On Sunday, Business Week/Bloomberg pointed out that the PCC model is being applied in several key favelas—those that border on wealthy communities or are close to future sports events. Roncinha will be the 19th working class slum to come under UPP control.

Furthermore, this is the latest in a systematic campaign by Río de Janeiro and other cities to prepare the country for the 2014 World Soccer Cup and the 2016 Olympic games.

There are 1000 favelas in Río de Janeiro. Roughly 1,200,000 people live there, or 20 percent of the city’s population. Río authorities have attempted to control and regulate these favelas since 2009, with the construction of ‘Eco Walls,’ around some favelas both to limit expansion and restrict the movement of favela inhabitants.
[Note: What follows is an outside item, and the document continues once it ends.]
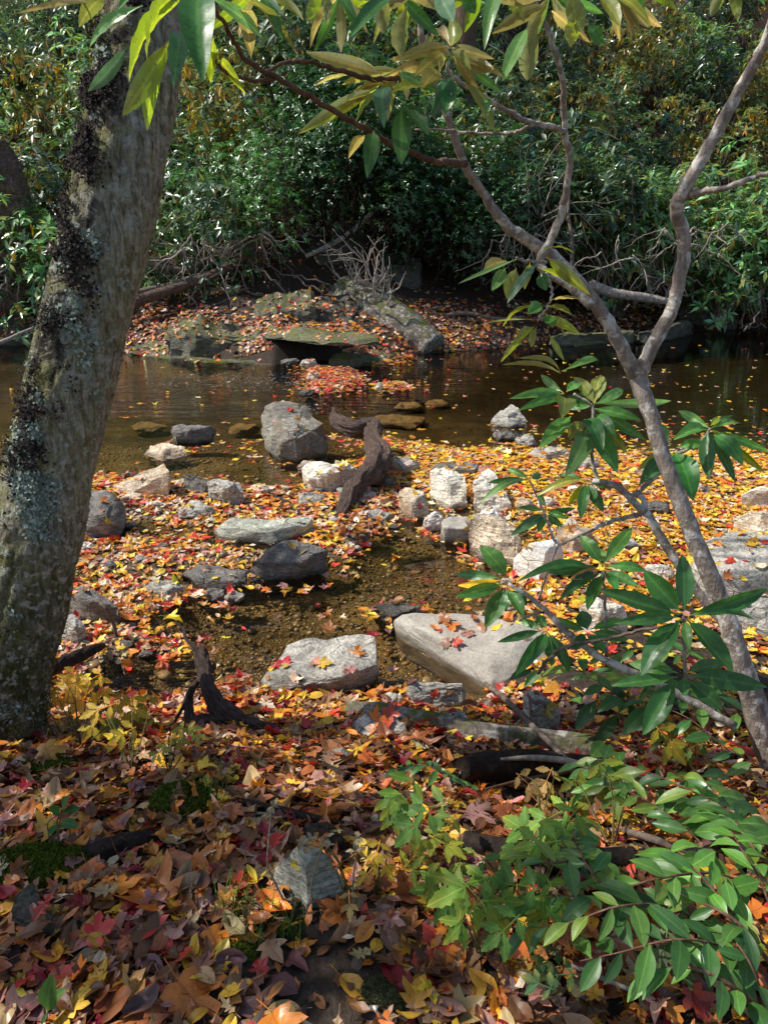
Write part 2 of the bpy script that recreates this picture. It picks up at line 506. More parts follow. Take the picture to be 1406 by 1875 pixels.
def mat_water():
    t = NT('clear amber stream water')
    p = t.pos()
    x, y, z = t.xyz(p)
    a = t.noise(t.mapping(p, (0.5, 2.4, 1)), 2.4, 3, 0.5, 0.5)
    b = t.noise(t.mapping(p, (0.6, 2.6, 1)), 6, 2, 0.5, 0.8)
    c = t.noise(t.mapping(p, (1.0, 2.2, 1)), 30, 2, 0.5, 0.3)
    # riffle mask around the upper left channel and small spills by the bank
    def blob(cx, cy, rx, ry):
        u = t.math('DIVIDE', t.math('SUBTRACT', x, cx), rx); v = t.math('DIVIDE', t.math('SUBTRACT', y, cy), ry)
        d = t.math('ADD', t.math('MULTIPLY', u, u), t.math('MULTIPLY', v, v))
        return t.ramp(d, [(0.0, 1.0), (1.0, 0.0)])
    g1 = at_z(430, 700); g2 = at_z(250, 1240); g3 = at_z(850, 1090)
    rm = t.math('MAXIMUM', blob(g1[0], g1[1], 3.6, 2.6), t.math('MAXIMUM', blob(g2[0], g2[1], 0.5, 0.35), t.math('MULTIPLY', blob(g3[0], g3[1], 0.6, 0.5), 0.4)))
    amp = t.math('ADD', t.ramp(t.math('ADD', t.math('MULTIPLY', x, 0.1), 0.5), [(0.42, 0.05), (0.56, 0.022)]), rm)
    h = t.math('ADD', t.math('MULTIPLY', a, 0.9), t.math('ADD', t.math('MULTIPLY', b, 0.35), t.math('MULTIPLY', c, 0.03)))
    h = t.math('MULTIPLY', h, amp)
    nrm = t.bump(h, 1.0, 0.16)
    fr = t.n('ShaderNodeFresnel'); fr.inputs[0].default_value = 1.33; t.l(nrm, fr.inputs[1])
    tp = t.n('ShaderNodeBsdfTransparent'); tp.inputs[0].default_value = (0.90, 0.80, 0.60, 1)
    gl = t.n('ShaderNodeBsdfGlossy'); gl.inputs['Roughness'].default_value = 0.03; t.l(nrm, gl.inputs['Normal'])
    mx = t.n('ShaderNodeMixShader')
    t.l(fr.outputs[0], mx.inputs[0]); t.l(tp.outputs[0], mx.inputs[1]); t.l(gl.outputs[0], mx.inputs[2])
    fo = t.noise(t.mapping(p, (1.0, 1.6, 1)), 26, 3, 0.6, 0.4)  # white specks painted into the water colour as riffle sun glints
    glint_m = t.math('MULTIPLY', t.ramp(fo, [(0.63, 0.0), (0.66, 1.0)]), t.ramp(b, [(0.44, 0.0), (0.52, 1.0)]))
    glint_m = t.math('MULTIPLY', glint_m, t.math('MAXIMUM', blob(g1[0] + .2, g1[1] + .1, 1.9, 1.0), t.math('MAXIMUM', 0.0, blob(at_z(570, 745)[0], at_z(570, 745)[1], .35, .3))))
    df = t.n('ShaderNodeBsdfDiffuse'); df.inputs[0].default_value = (.95, .96, 1, 1)
    m2 = t.n('ShaderNodeMixShader'); t.l(glint_m, m2.inputs[0]); t.l(mx.outputs[0], m2.inputs[1]); t.l(df.outputs[0], m2.inputs[2])
    return t.done(m2.outputs[0])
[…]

In May of this year, the government escalated its campaign, with the forceful removal of favela residents both to make room for Olympic and Soccer infrastructures, and to free up land for commercial and luxury residential development.

The occupation of Rocinha, Vidigal and Chácara de Céu are the latest instances of the security preparations for the Soccer and Olympic competitions.

Brazil has one of the worst levels of income and wealth inequality in the world, exceeded in the industrialized world only by South Africa.

Conscious of the potential social explosions that invariably result from such conditions, the administration of current President Dilma Rousseff is carrying out a two-pronged strategy: combining modest programs to ameliorate extreme levels of poverty—programs that barely scratch the surface of the conditions of millions of impoverished people—and beefing up security measures to clamp down on urban and working class unrest.

These measures are consistent with the role of the Rousseff administration and that of ex President Lula, to ensure a stable investment climate for transnational corporations and the banks.